If you are talking about Josh Duggar, you are missing the point

My Facebook feed has recently exploded with news about the scandal surrounding Josh Duggar. Everyone has an opinion, everyone has a link to the latest news article, and everyone has a pretty strong opinion about what everyone involved in the situation should do.

And it seems to me that all of them are missing the point.

The victims are more important than the abuser. Long before questions about the status of a reality TV show, or the reputation of a family, or the job of a B-list celebrity enter our minds, we should be asking about the victims. Have they been given access to quality counselling? Is there any way to protect them from media attention? How have they been able to cope with the trauma of this abuse?
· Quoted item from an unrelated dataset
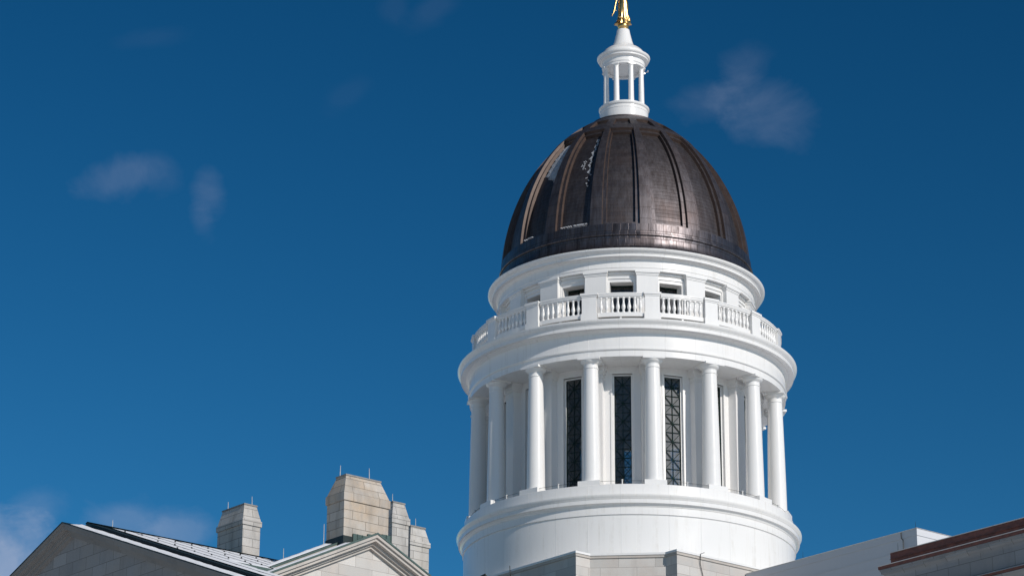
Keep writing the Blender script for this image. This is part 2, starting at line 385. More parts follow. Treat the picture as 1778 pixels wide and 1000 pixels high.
# columns
def column_mesh():
    r = 7.35
    b = MB(); z0 = 36.73 + H; z1 = 42.23 + H
    prof = [(.47, z0 - .02), (.47, z0 + .03), (.437, z0 + .06)]
    for i in range(1, 11):
        t = i / 10; prof.append((.435 - .092 * (t ** 1.35), z0 + .06 + (z1 - z0 - .06) * t))
    prof += [(.37, z1 + .012), (.372, z1 + .035), (.345, z1 + .05)]
    b.lathe(prof, 32, 0, -r)
    o = b.build('column', M_white, T)
    b = MB()
    b.lathe([(.343, z1 + .04), (.345, z1 + .20), (.36, z1 + .205), (.36, z1 + .225), (.39, z1 + .24), (.455, z1 + .29), (.505, z1 + .35), (.51, z1 + .385), (.0, z1 + .386)], 32, 0, -r)
    b.box(-.52, .52, -r - .52, -r + .52, z1 + .385, 42.716 + H)
    b.build('capital', M_white, o)
    b = MB(); b.box(-.52, .52, -7.925, -6.83, ZF - .01, z0 - .015); b.build('plinth_block', M_white, o)
    return o
c0 = column_mesh()
c0.rotation_euler = (0, 0, R_(PH))
for i in range(1, BAYS): dup(c0, T, R_(PH + STEP * i))
# pilasters on the wall behind
b = MB(); b.box(-.36, .36, -6.62, -6.05, ZF - .01, 42.05 + H)
p0 = b.build('pilaster', M_white_in, T)
b = MB(); b.box(-.385, .385, -6.645, -6.06, 42.05 + H, 42.10 + H); b.box(-.365, .365, -6.625, -6.06, 42.10 + H, 42.30 + H)
b.box(-.42, .42, -6.68, -6.06, 42.30 + H, 42.38 + H); b.box(-.45, .45, -6.71, -6.06, 42.38 + H, 42.46 + H); b.box(-.48, .48, -6.74, -6.06, 42.46 + H, 42.715 + H)
b.build('capital', M_white_in, p0)
b = MB(); b.box(-.40, .40, -6.66, -6.06, ZF - .012, 36.72 + H); b.build('plinth_block', M_white_in, p0)
p0.rotation_euler = (0, 0, R_(PH))
for i in range(1, BAYS): dup(p0, T, R_(PH + STEP * i))
# lattice windows
def window_mesh():
    hw = 6.2 * math.sin(R_(HW)) ; y = -6.03
    b = MB(); zt = ZO - .002
    b.box(-hw - .01, -hw + .075, y - .05, y + .12, ZF, zt); b.box(hw - .075, hw + .01, y - .05, y + .12, ZF, zt); b.box(-hw + .075, hw - .075, y - .05, y + .12, zt - .075, zt)
    b.box(-hw - .09, -hw - .008, -6.215, -6.10, ZF, ZO + .08); b.box(hw + .008, hw + .09, -6.215, -6.10, ZF, ZO + .08); b.box(-hw - .008, hw + .008, -6.225, -6.10, ZO - .0, ZO + .083)
    o = b.build('window', M_white_in, T)
    g = hw - .07
    b = MB(); b.box(-g, g, y + .03, y + .042, ZF, zt - .06); b.build('pane', M_glass, o, smooth=0)
    b = MB(); n = 13; dz = (zt - .08 - ZF) / n; w = .027; yy = y
    b.bar((0, yy, ZF), (0, yy, zt - .07), w)
    for s in (-1, 1): b.bar((s * (g - .01), yy, ZF), (s * (g - .01), yy, zt - .07), .04)
    for k in range(n + 1): b.bar((-g, yy - .003, ZF + k * dz), (g, yy - .003, ZF + k * dz), w * .9)
    for k in range(n):
        za, zb = ZF + k * dz, ZF + (k + 1) * dz
        if k % 2: za, zb = zb, za
        for s in (-1, 1): b.bar((0, yy - .006, za), (s * g, yy - .006, zb), w)
    b.build('lattice', M_lattice, o, smooth=0)
    return o
w0 = window_mesh(); w0.rotation_euler = (0, 0, R_(PH + STEP / 2))
for i in range(1, BAYS): dup(w0, T, R_(PH + STEP * (i + .5)))
# safety cable and short posts along the floor edge
b = MB()
rows = [(7.78 * math.sin(R_(a)), -7.78 * math.cos(R_(a)), ZF + .19) for a in range(0, 361, 3)]
b.tube(rows, .008, 4); b.build('safety_cable', M_iron, T)
b = MB(); b.lathe([(.035, ZF - .01), (.035, ZF + .2), (.05, ZF + .21), (.05, ZF + .25), (0, ZF + .25)], 10, 0, -7.78)
q0 = b.build('cable_post', M_lead, T); q0.rotation_euler = (0, 0, R_(PH + STEP / 2))
for i in range(1, BAYS): dup(q0, T, R_(PH + STEP * (i + .5)))

# main entablature
b = MB()
b.lathe(up([(5.75, 42.71), (7.75, 42.71), (7.752, 42.99), (7.77, 43.0), (7.82, 43.035), (7.83, 43.085), (7.765, 43.11), (7.765, 43.84), (7.80, 43.855), (7.85, 43.91), (7.93, 43.95), (7.94, 43.985),
            (8.17, 43.985), (8.175, 43.96), (8.19, 43.96), (8.195, 44.13), (8.22, 44.145), (8.225, 44.17), (8.26, 44.20), (8.32, 44.27), (8.35, 44.33), (8.35, 44.375), (8.10, 44.42), (8.04, 44.425), (8.03, 44.49), (7.75, 44.51), (5.95, 44.53)]), 192, k=8)
b.build('entablature', M_ring, T)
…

Rather than posting a “I stand with the Duggars!” picture, or a status berating TLC for promoting this family, wouldn’t it be a much better idea to boldly proclaim, “I stand with the weak, with the innocent, with the abused”? Whatever happens to a TV show isn’t that big of a deal. Whether Josh Duggar should have resigned or not doesn’t actually matter all that much. How this affects the public perception of Jim Bob is very trivial. There are much, much weightier issues here. How can we, as a society, support and affirm the value of victims of sexual abuse, both these particular women and millions of less famous women?

Isn’t that really a more important topic for conversation?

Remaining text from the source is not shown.